The 16 x 20in (40 x 51cm) oil on copper of a river landscape with a boat building had been exhibited at the Belfast Art and Industrial Exhibition in 1895 as by the Dutch Golden Age painter Aelbert Jacobsz Cuyp and came to Woolley & Wallis from the ‘property of the Noblewoman’.

The auction house said after the sale: “The original is thought by many to be lost, although some believe that a copy in an American museum is the original (the catalogue raisonné says not). That aside, the 18th century Italianate nature of the painting seems very popular at the moment.”

A 17th century portrait of the armour-clad Royalist Sir John Boys, who fought for Charles I from the beginning of the Civil War and was Governor of Donnington Castle, more than doubled hopes to sell for £6200.

The 2ft 6in x 2ft 1in (77 x 64cm) oil on canvas was attributed to the great English court painter William Dobson (1611-46) and had sold previously at a saleroom in Yorkshire last July for £3200.

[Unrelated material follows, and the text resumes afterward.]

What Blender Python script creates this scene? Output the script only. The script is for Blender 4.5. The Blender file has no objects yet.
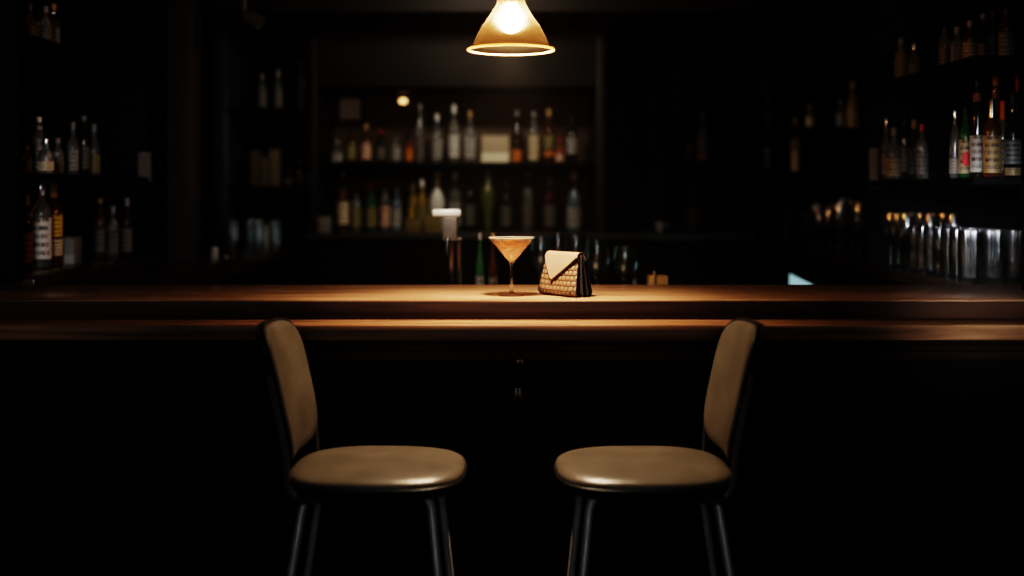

A UK trade buyer paid £5800 for a striking unfinished oil study of Judith from Cristofano Allori’s (1577-1621) Judith with the Head of Holofernes in the Royal Collection. The undated 11½ x 9in (29 x 23cm) study was bought by the UK trade buyer, who paid over 23 times the top estimate.

Among the works on paper was a George Romney (1734-1802) study of Georgiana, Duchess of Devonshire (1757-1806) who is believed to have sat for the painter on at least seven occasions.

The 11 x 6½in (28 x 17cm) pen, brown and ink wash was in good condition and had been in the collection of the Duchess’ father, 1st Earl Spencer (1734-1783), and more recently with the London dealer James Faber. A private UK buyer secured the drawing for £4000 against a £3000-5000 estimate.

Duck by candlelight

The only candlelit scene known to have been painted by the Utrecht artist Jacob Duck (1600-67) was secured by a Dutch buyer for a triple-estimate £9500.

Painting in Utrecht during Duck’s lifetime was largely the domain of the Caravaggisti, but he took a different direction, modelling his style on the works of the Amsterdam artists Pieter Codde and Willem Duyster. He concentrated on contemporary genre scenes, particularly those of guardrooms and interiors with elegantly dressed figures.

Card players in candlelight, the 15 x 12in (38 x 30cm) oil on canvas offered in Salisbury, had provenance to the Paris-based financier Jules Porgès (1839-1921) and had last been offered at auction at his posthumous sale in Berlin in 1926.

The 15 x 12in (38 x 30cm) work was also authenticated by Dr Jochai Rosen, the author of Duck’s catalogue raisonné, and dated to c.1655-1660.